# Data excerpt start

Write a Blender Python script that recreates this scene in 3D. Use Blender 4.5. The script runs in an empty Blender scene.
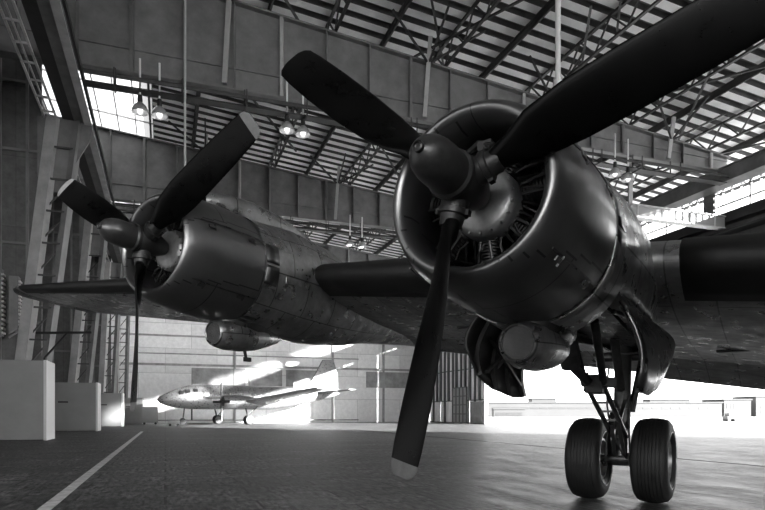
import bpy, math, random
from mathutils import Vector, Matrix
random.seed(7)
sc = bpy.context.scene
COL = sc.collection
PI = math.pi
R_ = math.radians

# ------------------------------------------------------------------ helpers
def mat(name, base=.5, rough=.5, metal=0., var=.0, vscale=3., bump=.0, bscale=20., stretch=None,
        coords='Object', rvar=0., spec=.5, coat=0.):
    m = bpy.data.materials.new(name); m.use_nodes = True
    nt = m.node_tree; b = nt.nodes['Principled BSDF']
    b.inputs['Base Color'].default_value = (base, base, base, 1)
    b.inputs['Roughness'].default_value = rough
    b.inputs['Metallic'].default_value = metal
    b.inputs['Specular IOR Level'].default_value = spec
    b.inputs['Coat Weight'].default_value = coat
    b.inputs['Coat Roughness'].default_value = .15
    tc = nt.nodes.new('ShaderNodeTexCoord'); mp = nt.nodes.new('ShaderNodeMapping')
    nt.links.new(tc.outputs[coords], mp.inputs['Vector'])
    if stretch: mp.inputs['Scale'].default_value = stretch
    m['map'] = mp.name
    if var or rvar:
        n = nt.nodes.new('ShaderNodeTexNoise'); n.inputs['Scale'].default_value = vscale
        n.inputs['Detail'].default_value = 8; n.inputs['Roughness'].default_value = .65
        nt.links.new(mp.outputs[0], n.inputs['Vector'])
        if var:
            r = nt.nodes.new('ShaderNodeMapRange')
            r.inputs['From Min'].default_value = .3; r.inputs['From Max'].default_value = .7
            r.inputs['To Min'].default_value = base*(1-var); r.inputs['To Max'].default_value = base*(1+var)
            nt.links.new(n.outputs['Fac'], r.inputs['Value']); nt.links.new(r.outputs[0], b.inputs['Base Color'])
        if rvar:
            r = nt.nodes.new('ShaderNodeMapRange')
            r.inputs['From Min'].default_value = .3; r.inputs['From Max'].default_value = .7
            r.inputs['To Min'].default_value = max(.02, rough-rvar); r.inputs['To Max'].default_value = min(1, rough+rvar)
            nt.links.new(n.outputs['Fac'], r.inputs['Value']); nt.links.new(r.outputs[0], b.inputs['Roughness'])
    if bump:
        n2 = nt.nodes.new('ShaderNodeTexNoise'); n2.inputs['Scale'].default_value = bscale
        n2.inputs['Detail'].default_value = 1.5
        nt.links.new(mp.outputs[0], n2.inputs['Vector'])
        bp = nt.nodes.new('ShaderNodeBump'); bp.inputs['Strength'].default_value = bump
        bp.inputs['Distance'].default_value = .006
        nt.links.new(n2.outputs['Fac'], bp.inputs['Height']); nt.links.new(bp.outputs[0], b.inputs['Normal'])
    return m

def panel_mat(name, base, rough, metal, var, pw, ph, line=.5, rvar=.12, buckle=.25, coat=0., bscale=2.2, mort=.008, off=.5, coords='UV', streak=None):
    """sheet metal with panel joints, rivet rows, wear and slight oil-canning (uses UV in metres)"""
    m = mat(name, base, rough, metal, coat=coat)
    nt = m.node_tree; b = nt.nodes['Principled BSDF']
    tc = nt.nodes.new('ShaderNodeTexCoord')
    br = nt.nodes.new('ShaderNodeTexBrick'); br.offset = off
    br.inputs['Color1'].default_value = (1, 1, 1, 1); br.inputs['Color2'].default_value = (.82, .82, .82, 1)
    br.inputs['Mortar'].default_value = (line, line, line, 1)
    br.inputs['Scale'].default_value = 1; br.inputs['Mortar Size'].default_value = mort
    br.inputs['Brick Width'].default_value = pw; br.inputs['Row Height'].default_value = ph
    nt.links.new(tc.outputs[coords], br.inputs['Vector'])
    n = nt.nodes.new('ShaderNodeTexNoise'); n.inputs['Scale'].default_value = 2.5; n.inputs['Detail'].default_value = 10
    n.inputs['Roughness'].default_value = .7
    mp = nt.nodes.new('ShaderNodeMapping')
    if streak: mp.inputs['Scale'].default_value = streak
    nt.links.new(tc.outputs['Object'], mp.inputs[0]); nt.links.new(mp.outputs[0], n.inputs['Vector'])
    r = nt.nodes.new('ShaderNodeMapRange'); r.inputs['From Min'].default_value = .3; r.inputs['From Max'].default_value = .7
    r.inputs['To Min'].default_value = base*(1-var); r.inputs['To Max'].default_value = base*(1+var)
    nt.links.new(n.outputs['Fac'], r.inputs['Value'])
    mx = nt.nodes.new('ShaderNodeMix'); mx.data_type = 'RGBA'; mx.blend_type = 'MULTIPLY'; mx.inputs['Factor'].default_value = 1
    nt.links.new(r.outputs[0], mx.inputs[6]); nt.links.new(br.outputs['Color'], mx.inputs[7])
    nt.links.new(mx.outputs[2], b.inputs['Base Color'])
    r2 = nt.nodes.new('ShaderNodeMapRange'); r2.inputs['From Min'].default_value = .35; r2.inputs['From Max'].default_value = .65
    r2.inputs['To Min'].default_value = rough-rvar; r2.inputs['To Max'].default_value = rough+rvar
    n3 = nt.nodes.new('ShaderNodeTexNoise'); n3.inputs['Scale'].default_value = 6; n3.inputs['Detail'].default_value = 8
    nt.links.new(tc.outputs['Object'], n3.inputs['Vector'])
    nt.links.new(n3.outputs['Fac'], r2.inputs['Value']); nt.links.new(r2.outputs[0], b.inputs['Roughness'])
    n2 = nt.nodes.new('ShaderNodeTexNoise'); n2.inputs['Scale'].default_value = bscale; n2.inputs['Detail'].default_value = 1
    nt.links.new(tc.outputs['Object'], n2.inputs['Vector'])
    bp = nt.nodes.new('ShaderNodeBump'); bp.inputs['Strength'].default_value = buckle; bp.inputs['Distance'].default_value = .05
    nt.links.new(n2.outputs['Fac'], bp.inputs['Height'])
    bp2 = nt.nodes.new('ShaderNodeBump'); bp2.inputs['Strength'].default_value = .15; bp2.inputs['Distance'].default_value = .006
    nt.links.new(br.outputs['Color'], bp2.inputs['Height']); nt.links.new(bp.outputs[0], bp2.inputs['Normal'])
    nt.links.new(bp2.outputs[0], b.inputs['Normal'])
    return m

def emis(name, v, s):
    m = bpy.data.materials.new(name); m.use_nodes = True
    b = m.node_tree.nodes['Principled BSDF']
    b.inputs['Base Color'].default_value = (v, v, v, 1)
    b.inputs['Emission Color'].default_value = (v, v, v, 1); b.inputs['Emission Strength'].default_value = s
    return m

def glassmat(name, alpha=.15, base=.6):
    m = bpy.data.materials.new(name); m.use_nodes = True
    nt = m.node_tree
    for n in list(nt.nodes): nt.nodes.remove(n)
    o = nt.nodes.new('ShaderNodeOutputMaterial'); mix = nt.nodes.new('ShaderNodeMixShader')
    t = nt.nodes.new('ShaderNodeBsdfTransparent'); g = nt.nodes.new('ShaderNodeBsdfGlossy')
    t.inputs[0].default_value = (.9, .9, .9, 1); g.inputs[0].default_value = (base, base, base, 1); g.inputs[1].default_value = .1
    mix.inputs[0].default_value = alpha
    nt.links.new(t.outputs[0], mix.inputs[1]); nt.links.new(g.outputs[0], mix.inputs[2]); nt.links.new(mix.outputs[0], o.inputs[0])
    return m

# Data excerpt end

- **Exercise details**: Every line from the start of the listing above through the line with "R_ = math.radians" should be repeated exactly; skip the pictures and add nothing else.

- **Result**:
Write a Blender Python script that recreates this scene in 3D. Use Blender 4.5. The script runs in an empty Blender scene.
import bpy, math, random
from mathutils import Vector, Matrix
random.seed(7)
sc = bpy.context.scene
COL = sc.collection
PI = math.pi
R_ = math.radians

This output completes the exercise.